In our efforts to develop as a functional resource our aim is multifaceted:
CELEBRATE: culinary contributions that People of African Descent have made to the world through our masterful curation of flavor profiles and recipes; in our sustaining cultivation of selected crops, and in the many ways we create ceremony around the food table.
DELIBERATE: with mindful intention the “food condition state of affairs” as it relates to real-time issues facing People of African Descent in connection with supply, access and quality.
ACTIVATE: and encourage strategic exchanges of information and grassroots communal developments that offer tangible solutions for People of African Descent to participate in the cultivation of their own food supply particularly in the face of climate change devastation and disruption.
EDUCATE: ourselves, our children, our families, our communities and the People of the World to traverse forward with sure-footed steps toward a more abundant and resilient future.

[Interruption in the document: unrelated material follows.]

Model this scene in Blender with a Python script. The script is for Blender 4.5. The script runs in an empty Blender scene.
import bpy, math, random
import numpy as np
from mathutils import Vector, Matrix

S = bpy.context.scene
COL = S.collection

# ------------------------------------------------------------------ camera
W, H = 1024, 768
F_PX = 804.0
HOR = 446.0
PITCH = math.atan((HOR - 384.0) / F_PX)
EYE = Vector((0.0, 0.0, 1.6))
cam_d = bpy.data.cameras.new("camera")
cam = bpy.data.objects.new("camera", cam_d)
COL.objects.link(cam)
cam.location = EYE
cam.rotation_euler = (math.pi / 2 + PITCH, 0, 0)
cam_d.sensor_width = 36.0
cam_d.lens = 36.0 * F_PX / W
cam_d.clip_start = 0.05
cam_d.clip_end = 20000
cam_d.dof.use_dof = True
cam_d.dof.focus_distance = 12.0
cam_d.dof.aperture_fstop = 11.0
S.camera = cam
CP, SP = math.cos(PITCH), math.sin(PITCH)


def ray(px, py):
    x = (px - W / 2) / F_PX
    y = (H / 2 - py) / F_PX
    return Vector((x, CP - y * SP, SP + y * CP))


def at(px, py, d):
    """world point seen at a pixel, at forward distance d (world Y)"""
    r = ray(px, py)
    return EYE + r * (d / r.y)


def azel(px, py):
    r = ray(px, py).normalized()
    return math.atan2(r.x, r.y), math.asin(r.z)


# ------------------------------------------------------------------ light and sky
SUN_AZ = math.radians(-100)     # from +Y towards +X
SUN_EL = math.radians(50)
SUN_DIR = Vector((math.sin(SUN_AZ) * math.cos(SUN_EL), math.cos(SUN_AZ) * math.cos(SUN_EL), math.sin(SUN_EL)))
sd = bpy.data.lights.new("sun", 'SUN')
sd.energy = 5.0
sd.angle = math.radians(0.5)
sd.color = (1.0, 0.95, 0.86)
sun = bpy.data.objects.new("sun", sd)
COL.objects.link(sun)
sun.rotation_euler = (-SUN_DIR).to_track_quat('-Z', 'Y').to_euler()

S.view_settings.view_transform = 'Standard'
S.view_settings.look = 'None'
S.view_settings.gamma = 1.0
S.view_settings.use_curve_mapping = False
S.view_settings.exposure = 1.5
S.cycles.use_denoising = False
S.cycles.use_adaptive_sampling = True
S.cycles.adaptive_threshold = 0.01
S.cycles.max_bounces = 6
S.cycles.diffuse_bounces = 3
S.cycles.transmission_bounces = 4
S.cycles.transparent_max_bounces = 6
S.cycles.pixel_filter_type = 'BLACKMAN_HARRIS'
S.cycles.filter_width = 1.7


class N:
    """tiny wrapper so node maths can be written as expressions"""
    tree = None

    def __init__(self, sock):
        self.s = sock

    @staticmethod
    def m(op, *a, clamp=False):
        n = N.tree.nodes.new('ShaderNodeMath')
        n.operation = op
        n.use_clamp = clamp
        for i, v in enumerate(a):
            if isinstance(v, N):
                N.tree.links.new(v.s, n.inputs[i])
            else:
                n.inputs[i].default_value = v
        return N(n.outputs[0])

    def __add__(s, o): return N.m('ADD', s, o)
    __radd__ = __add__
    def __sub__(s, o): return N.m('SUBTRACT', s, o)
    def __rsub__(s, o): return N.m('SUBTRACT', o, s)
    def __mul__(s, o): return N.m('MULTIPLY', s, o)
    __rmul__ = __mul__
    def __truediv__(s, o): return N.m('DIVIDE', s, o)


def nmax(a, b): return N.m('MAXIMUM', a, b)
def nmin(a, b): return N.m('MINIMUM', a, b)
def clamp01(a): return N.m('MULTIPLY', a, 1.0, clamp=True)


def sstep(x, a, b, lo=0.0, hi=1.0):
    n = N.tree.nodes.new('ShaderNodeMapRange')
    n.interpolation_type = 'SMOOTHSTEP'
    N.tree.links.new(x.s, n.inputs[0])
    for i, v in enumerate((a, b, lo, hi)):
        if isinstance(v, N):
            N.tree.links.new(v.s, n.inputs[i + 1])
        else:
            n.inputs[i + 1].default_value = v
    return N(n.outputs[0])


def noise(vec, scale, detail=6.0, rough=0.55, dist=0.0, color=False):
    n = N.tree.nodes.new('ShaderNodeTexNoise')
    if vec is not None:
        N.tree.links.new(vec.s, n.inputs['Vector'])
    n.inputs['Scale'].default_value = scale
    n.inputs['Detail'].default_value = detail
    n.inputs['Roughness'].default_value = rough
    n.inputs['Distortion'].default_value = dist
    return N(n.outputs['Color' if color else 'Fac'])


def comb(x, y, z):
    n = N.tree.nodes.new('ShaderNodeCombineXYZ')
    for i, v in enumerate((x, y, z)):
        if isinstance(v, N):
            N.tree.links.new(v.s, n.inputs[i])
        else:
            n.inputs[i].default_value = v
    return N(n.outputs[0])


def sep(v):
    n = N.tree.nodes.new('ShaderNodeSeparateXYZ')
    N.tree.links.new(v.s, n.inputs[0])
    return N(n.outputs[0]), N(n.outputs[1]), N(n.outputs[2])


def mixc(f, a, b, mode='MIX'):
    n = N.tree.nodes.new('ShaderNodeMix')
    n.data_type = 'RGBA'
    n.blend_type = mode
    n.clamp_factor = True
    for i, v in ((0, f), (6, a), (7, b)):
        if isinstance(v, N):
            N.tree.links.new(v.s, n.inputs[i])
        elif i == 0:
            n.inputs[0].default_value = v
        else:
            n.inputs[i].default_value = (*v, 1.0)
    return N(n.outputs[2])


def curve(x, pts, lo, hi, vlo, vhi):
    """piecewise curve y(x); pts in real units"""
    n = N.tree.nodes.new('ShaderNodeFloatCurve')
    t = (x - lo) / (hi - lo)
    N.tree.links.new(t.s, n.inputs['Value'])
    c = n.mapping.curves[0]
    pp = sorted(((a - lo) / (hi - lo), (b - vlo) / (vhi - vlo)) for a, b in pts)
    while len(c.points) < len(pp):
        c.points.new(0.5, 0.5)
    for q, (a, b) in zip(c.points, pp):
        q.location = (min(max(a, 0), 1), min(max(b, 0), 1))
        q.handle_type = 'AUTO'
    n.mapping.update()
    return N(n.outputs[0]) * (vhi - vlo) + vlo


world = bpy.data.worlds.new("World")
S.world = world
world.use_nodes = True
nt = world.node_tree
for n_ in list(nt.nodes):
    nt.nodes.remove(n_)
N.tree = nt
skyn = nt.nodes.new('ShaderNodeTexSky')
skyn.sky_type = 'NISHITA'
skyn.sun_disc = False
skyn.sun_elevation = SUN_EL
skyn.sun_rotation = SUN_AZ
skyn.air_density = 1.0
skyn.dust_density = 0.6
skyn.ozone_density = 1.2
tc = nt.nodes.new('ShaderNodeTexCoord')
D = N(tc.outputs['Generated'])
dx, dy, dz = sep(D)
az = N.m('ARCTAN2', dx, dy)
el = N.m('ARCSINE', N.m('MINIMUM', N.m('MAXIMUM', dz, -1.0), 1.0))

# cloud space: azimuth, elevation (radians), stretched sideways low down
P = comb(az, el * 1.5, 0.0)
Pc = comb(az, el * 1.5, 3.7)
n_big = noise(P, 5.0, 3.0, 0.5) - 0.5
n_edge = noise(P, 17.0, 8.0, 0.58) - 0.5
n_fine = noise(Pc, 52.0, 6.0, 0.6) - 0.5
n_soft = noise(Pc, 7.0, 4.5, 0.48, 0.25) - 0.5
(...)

We convene to ask and answer these questions:
- What is the purpose of food? How has that purpose served us in the past; how is it serving us now and how will it serve us in the future?
- Are we consuming “real food” or just what’s available? How do we take ownership of the food that’s available and ensure that it is in fact “real” nutrient dense fuel for improved overall health?
- How much food are we wasting? Why? And how does an active composting mindset offset the cultivation of “real food” from food waste?
- What do our children know about where their food comes from; or how easy it is to grow food; or how to prepare food that retains healthy nutrient rich qualities? What are we doing to expose our children to the vast varieties of organic produce available in farmer’s markets?
- What food are we growing? What can we grow successfully in our given region (i.e. – seasonal produce, root vegetables, fruit trees, coffee, herbs and spices)? What should we be growing given the unpredictable advance of climate change?
- Who is manning the Land/Farm? How are we engaging a practice of active mentorship or the “passing down” of skill set traditions that avail quality agricultural production? Are we choose to grow nutrient dense over boutique (i.e. – yams over lettuce)?
- How are we distributing food that we grow? Do we care about the consumer of our food product? Who is the consumer of our food product? Are we, the growers, participating in emerging/trending market ideologies that support — “We’re not just selling food, we’re selling a “lifestyle product” (i.e.- organic food distinctions, more money equals better quality food, specialty/heirloom agro-varieties are for people with “elevated” tastes and income). Are we willing to challenge these ideas by bringing affordable quality food to market that is accessible to under-served populations (i.e.- food desert areas, land restrictive urban areas, lower income areas)?
- What tools do we need to offer a sustainable food future? How do we cultivate a food culture or landscape that will meet all of our needs and related core values as we look to celebrate, deliberate, activate and educate ourselves and the world in relationship with People of African Descent?